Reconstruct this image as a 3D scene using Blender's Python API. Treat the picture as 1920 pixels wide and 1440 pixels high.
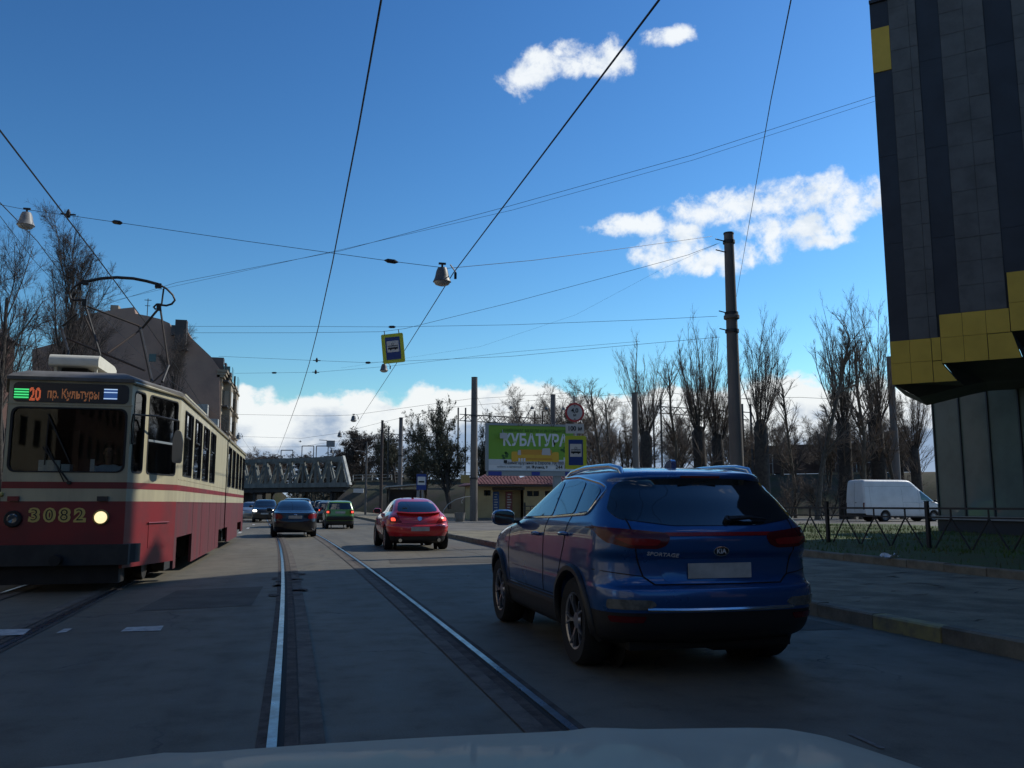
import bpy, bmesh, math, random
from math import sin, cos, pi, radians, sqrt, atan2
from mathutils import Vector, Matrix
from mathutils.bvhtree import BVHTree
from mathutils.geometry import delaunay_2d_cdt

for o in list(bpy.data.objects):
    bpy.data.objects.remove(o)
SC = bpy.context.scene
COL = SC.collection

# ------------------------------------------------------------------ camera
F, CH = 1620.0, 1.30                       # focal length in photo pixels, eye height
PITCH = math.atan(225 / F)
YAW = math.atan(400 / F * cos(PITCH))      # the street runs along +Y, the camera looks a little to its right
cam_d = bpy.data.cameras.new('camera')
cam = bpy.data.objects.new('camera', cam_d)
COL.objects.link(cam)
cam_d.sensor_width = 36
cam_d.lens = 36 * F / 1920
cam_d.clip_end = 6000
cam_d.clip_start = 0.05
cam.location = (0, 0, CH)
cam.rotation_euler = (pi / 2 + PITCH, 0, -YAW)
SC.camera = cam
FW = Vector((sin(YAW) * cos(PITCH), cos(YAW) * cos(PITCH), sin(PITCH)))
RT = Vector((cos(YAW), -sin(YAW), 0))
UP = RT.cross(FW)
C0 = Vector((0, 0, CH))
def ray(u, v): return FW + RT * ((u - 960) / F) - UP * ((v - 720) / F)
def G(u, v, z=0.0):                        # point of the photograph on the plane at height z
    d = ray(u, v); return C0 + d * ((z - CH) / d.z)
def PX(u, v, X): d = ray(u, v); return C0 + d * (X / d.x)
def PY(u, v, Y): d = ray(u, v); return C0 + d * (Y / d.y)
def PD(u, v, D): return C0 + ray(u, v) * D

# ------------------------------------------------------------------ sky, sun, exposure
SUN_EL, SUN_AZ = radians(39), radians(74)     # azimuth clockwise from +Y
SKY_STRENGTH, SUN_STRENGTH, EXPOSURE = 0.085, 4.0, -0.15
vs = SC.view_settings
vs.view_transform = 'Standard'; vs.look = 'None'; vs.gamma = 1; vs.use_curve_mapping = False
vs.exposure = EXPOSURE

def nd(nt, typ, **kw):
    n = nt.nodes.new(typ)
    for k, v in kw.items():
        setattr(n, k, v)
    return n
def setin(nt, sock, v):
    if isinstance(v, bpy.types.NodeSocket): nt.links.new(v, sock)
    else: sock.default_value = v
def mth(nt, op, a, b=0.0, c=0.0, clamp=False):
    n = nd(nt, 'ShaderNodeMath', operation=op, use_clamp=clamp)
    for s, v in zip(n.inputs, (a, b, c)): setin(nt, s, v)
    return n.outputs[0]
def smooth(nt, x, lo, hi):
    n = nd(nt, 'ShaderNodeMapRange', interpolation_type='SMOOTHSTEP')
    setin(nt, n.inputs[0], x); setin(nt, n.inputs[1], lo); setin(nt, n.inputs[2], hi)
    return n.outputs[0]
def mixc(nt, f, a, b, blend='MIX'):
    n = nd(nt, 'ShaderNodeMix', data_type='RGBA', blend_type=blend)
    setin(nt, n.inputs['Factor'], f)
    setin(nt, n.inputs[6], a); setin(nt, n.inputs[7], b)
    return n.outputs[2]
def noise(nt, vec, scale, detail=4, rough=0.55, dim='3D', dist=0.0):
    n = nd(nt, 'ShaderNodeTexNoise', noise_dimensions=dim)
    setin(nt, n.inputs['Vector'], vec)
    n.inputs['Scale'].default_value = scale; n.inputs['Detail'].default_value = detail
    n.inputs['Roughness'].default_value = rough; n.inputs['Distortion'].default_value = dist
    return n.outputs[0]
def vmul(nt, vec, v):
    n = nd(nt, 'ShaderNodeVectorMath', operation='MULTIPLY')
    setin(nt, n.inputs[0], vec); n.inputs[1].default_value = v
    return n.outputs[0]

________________

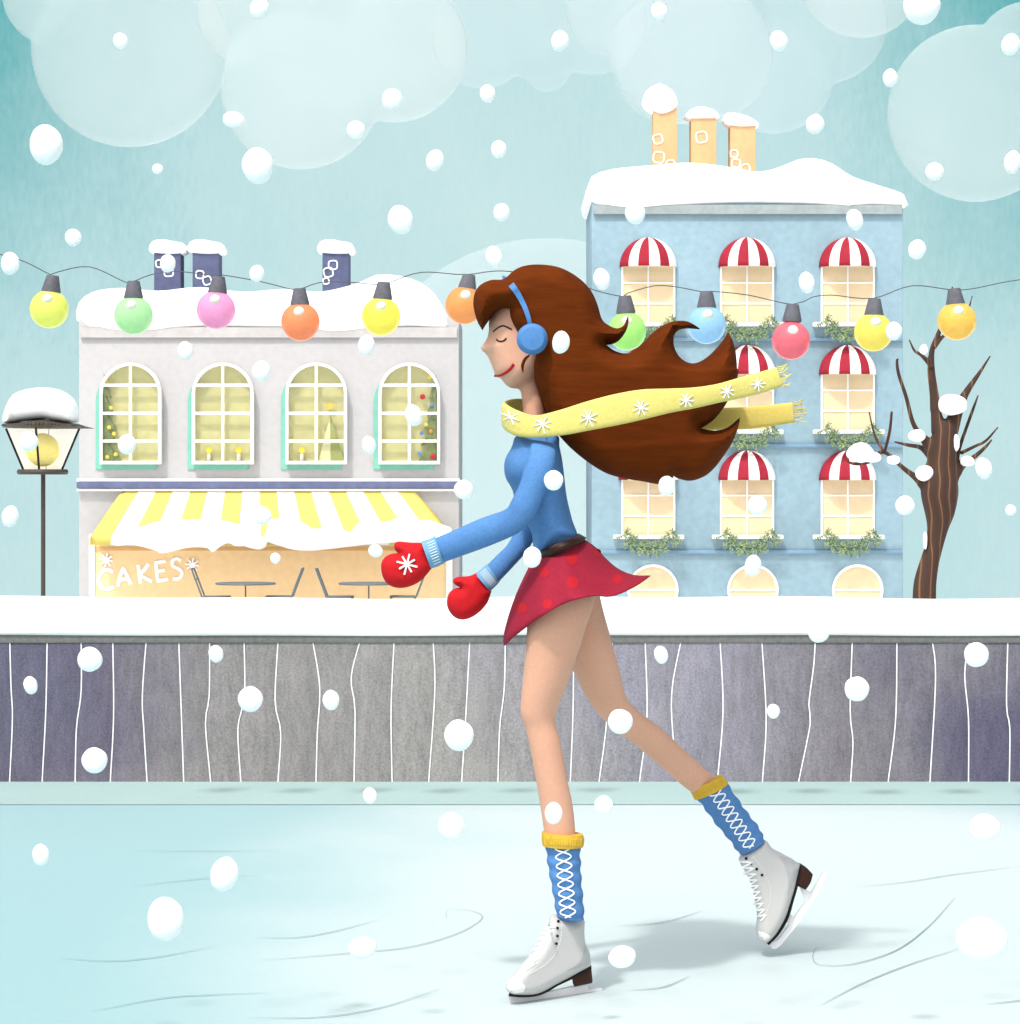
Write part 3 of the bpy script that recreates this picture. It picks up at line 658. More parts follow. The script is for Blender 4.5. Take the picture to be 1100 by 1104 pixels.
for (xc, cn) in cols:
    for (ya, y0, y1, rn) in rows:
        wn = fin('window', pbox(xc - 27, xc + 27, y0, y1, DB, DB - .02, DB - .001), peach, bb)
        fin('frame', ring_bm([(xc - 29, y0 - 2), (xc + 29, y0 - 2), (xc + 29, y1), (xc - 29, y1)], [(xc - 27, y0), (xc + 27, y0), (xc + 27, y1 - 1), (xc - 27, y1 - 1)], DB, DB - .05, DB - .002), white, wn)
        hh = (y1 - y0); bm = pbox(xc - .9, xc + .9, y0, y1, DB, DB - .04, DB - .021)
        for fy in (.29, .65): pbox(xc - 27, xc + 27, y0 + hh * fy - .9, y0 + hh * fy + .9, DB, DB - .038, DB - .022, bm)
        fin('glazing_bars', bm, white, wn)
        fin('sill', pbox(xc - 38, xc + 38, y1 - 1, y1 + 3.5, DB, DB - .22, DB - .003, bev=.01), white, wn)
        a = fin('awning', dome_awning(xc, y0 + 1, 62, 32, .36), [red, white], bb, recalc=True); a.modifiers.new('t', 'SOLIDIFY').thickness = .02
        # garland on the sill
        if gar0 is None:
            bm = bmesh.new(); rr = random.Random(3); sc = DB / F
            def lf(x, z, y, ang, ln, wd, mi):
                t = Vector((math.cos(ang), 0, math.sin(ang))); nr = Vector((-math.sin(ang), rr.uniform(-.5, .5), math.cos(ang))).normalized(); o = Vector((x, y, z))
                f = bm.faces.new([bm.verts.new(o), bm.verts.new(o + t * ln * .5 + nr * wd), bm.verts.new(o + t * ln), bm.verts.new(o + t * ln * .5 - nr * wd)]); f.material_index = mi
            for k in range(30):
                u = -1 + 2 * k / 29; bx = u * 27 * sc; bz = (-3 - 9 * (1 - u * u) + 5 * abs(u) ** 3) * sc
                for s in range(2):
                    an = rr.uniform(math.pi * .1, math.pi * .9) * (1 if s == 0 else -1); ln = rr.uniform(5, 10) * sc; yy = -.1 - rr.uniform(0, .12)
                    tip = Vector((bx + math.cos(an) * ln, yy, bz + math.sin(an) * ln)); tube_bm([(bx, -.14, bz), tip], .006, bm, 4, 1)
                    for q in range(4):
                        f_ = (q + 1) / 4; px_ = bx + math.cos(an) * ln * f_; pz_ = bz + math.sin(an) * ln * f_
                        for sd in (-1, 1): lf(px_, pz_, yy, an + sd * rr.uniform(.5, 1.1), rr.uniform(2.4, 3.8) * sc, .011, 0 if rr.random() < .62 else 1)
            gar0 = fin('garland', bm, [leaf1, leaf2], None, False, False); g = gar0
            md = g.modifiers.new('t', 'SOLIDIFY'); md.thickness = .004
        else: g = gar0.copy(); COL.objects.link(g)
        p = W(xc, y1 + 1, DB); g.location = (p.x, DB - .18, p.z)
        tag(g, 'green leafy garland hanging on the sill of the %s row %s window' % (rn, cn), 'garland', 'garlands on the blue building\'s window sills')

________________

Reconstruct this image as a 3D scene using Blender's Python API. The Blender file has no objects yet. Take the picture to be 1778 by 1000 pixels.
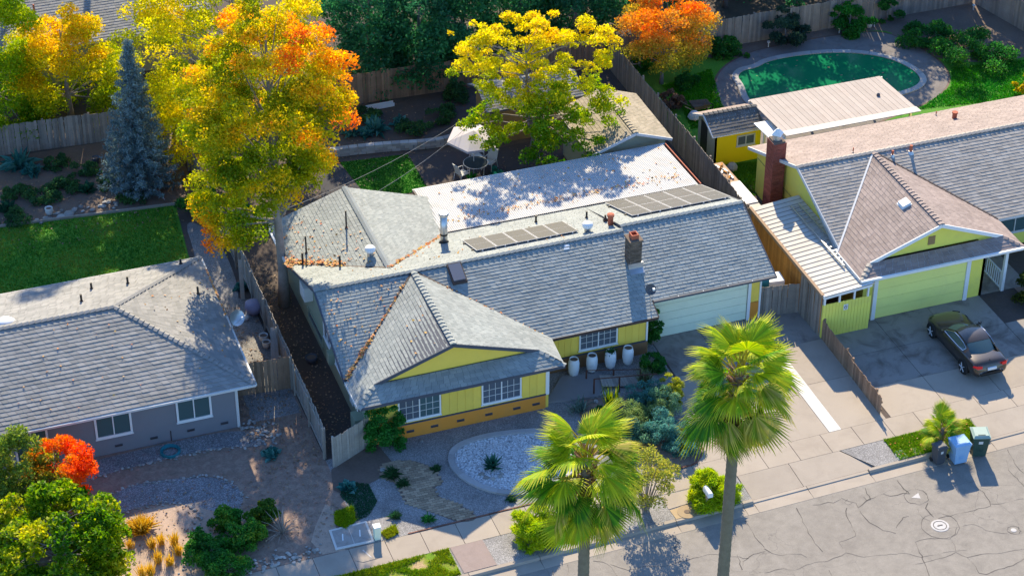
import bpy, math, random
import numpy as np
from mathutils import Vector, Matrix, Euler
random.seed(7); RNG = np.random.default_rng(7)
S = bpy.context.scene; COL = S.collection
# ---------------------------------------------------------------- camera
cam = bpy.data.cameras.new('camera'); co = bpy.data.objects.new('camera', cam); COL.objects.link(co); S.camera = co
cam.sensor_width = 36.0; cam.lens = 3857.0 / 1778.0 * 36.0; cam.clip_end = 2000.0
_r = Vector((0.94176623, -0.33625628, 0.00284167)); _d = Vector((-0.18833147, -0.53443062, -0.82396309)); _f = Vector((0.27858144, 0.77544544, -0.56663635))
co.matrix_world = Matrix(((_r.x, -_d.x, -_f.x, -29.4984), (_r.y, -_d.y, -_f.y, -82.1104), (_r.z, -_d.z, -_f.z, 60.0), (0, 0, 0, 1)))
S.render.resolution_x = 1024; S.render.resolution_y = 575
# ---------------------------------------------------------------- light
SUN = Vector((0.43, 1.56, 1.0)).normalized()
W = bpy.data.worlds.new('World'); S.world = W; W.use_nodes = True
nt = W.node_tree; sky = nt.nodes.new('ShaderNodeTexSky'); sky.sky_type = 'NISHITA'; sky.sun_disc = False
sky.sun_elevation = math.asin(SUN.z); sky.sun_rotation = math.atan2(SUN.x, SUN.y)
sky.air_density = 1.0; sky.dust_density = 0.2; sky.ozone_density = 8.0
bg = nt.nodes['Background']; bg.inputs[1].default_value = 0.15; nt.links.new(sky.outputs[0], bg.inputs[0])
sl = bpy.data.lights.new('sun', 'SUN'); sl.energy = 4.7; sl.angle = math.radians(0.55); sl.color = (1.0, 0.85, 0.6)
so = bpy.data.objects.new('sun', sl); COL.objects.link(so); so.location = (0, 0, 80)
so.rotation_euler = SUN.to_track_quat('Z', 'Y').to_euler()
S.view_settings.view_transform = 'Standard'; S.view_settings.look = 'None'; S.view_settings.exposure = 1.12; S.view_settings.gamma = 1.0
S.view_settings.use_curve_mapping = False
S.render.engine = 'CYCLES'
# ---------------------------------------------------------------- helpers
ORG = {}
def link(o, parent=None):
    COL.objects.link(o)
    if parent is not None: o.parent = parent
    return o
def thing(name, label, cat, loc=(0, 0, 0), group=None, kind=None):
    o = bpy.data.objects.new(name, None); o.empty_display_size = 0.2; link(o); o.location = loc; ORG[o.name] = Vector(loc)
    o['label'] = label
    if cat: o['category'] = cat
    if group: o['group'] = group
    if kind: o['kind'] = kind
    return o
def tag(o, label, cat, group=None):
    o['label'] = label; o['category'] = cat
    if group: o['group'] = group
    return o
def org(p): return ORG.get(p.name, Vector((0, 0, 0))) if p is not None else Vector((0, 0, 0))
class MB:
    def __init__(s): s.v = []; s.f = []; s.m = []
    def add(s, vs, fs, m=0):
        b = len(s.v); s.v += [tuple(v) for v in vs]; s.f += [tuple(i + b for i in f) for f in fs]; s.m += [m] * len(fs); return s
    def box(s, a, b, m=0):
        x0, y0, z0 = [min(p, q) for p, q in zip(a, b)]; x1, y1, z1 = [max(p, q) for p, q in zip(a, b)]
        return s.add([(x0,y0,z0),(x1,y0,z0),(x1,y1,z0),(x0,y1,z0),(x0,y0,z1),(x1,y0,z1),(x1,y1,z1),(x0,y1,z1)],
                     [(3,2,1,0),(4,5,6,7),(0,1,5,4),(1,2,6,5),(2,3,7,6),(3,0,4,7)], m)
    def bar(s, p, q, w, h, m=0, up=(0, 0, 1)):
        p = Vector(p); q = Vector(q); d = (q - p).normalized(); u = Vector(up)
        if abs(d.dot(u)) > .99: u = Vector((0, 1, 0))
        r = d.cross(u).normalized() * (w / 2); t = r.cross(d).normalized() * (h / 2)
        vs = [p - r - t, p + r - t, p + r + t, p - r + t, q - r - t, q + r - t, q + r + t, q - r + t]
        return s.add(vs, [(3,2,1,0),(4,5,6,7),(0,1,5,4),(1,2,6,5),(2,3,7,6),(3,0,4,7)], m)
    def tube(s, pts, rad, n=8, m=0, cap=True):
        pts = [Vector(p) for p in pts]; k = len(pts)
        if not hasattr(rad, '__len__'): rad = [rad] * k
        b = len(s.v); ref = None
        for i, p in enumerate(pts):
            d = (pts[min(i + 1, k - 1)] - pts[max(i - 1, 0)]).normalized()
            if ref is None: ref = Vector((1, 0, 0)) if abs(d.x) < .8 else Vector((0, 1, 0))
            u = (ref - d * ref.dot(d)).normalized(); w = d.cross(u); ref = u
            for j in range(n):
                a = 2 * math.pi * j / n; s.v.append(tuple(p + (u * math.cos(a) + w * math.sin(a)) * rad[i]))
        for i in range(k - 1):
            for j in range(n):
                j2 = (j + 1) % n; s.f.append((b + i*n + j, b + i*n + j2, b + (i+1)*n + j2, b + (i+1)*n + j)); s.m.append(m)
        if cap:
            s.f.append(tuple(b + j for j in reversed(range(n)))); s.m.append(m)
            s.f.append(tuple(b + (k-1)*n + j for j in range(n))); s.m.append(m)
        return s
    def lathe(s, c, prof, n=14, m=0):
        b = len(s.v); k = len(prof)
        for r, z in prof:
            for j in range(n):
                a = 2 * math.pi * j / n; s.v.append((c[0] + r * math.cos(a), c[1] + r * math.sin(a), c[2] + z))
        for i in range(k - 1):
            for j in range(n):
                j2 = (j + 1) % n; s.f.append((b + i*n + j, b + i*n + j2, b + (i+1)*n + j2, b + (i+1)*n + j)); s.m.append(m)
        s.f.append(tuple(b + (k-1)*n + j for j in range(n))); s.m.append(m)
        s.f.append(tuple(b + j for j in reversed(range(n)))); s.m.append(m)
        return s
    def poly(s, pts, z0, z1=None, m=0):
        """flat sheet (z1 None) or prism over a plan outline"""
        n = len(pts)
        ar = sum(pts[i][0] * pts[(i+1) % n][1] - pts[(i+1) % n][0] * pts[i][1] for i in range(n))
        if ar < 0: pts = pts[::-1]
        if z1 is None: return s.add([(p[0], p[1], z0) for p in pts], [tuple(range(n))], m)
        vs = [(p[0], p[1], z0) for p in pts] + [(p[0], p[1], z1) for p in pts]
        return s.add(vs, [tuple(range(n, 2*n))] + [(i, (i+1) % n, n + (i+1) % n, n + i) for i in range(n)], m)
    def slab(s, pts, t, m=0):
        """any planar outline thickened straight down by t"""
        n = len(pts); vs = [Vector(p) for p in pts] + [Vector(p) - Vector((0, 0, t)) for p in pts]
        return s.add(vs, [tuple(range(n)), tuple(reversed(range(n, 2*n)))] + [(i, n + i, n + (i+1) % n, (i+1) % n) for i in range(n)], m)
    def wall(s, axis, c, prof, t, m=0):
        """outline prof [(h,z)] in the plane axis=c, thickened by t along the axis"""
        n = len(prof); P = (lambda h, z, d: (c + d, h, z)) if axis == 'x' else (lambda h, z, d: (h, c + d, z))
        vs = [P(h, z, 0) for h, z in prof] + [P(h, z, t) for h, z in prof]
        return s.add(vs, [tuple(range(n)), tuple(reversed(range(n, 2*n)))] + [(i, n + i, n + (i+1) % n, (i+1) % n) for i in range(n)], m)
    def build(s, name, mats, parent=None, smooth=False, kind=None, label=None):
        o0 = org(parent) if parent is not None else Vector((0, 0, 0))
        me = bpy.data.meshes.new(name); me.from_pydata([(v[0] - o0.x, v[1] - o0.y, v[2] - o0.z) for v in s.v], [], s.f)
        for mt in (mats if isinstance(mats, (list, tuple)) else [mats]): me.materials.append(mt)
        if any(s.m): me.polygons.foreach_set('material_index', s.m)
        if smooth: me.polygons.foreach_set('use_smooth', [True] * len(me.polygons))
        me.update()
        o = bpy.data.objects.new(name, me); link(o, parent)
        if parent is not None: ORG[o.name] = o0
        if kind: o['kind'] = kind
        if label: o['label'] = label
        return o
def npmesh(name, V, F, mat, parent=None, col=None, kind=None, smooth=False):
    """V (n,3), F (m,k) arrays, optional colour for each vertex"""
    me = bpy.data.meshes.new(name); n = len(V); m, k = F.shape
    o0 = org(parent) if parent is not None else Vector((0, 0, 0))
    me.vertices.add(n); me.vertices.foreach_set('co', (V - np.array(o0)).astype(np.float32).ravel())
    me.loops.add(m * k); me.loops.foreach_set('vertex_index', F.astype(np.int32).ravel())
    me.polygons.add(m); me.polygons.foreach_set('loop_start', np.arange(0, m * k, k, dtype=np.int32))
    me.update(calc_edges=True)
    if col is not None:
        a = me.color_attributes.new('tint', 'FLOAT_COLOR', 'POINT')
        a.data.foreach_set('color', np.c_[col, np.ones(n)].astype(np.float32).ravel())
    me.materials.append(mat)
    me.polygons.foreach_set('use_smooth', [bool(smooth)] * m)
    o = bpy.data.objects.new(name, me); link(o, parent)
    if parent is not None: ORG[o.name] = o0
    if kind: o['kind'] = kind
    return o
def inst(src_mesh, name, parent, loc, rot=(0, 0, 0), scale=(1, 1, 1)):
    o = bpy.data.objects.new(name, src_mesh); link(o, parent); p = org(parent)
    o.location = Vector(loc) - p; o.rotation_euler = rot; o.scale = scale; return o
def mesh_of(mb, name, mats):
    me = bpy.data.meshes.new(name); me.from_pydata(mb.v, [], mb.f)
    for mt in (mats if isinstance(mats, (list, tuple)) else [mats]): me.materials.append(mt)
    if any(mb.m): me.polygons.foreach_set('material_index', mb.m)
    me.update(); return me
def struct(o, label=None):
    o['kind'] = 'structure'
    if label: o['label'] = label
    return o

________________

** Instructions for the task **
Where a line of the material above holds the string "scene", copy that line.

** Response **
Reconstruct this image as a 3D scene using Blender's Python API. Treat the picture as 1920 pixels wide and 1440 pixels high.
SC = bpy.context.scene
Reconstruct this image as a 3D scene using Blender's Python API. The Blender file has no objects yet. Take the picture to be 1778 by 1000 pixels.
S = bpy.context.scene; COL = S.collection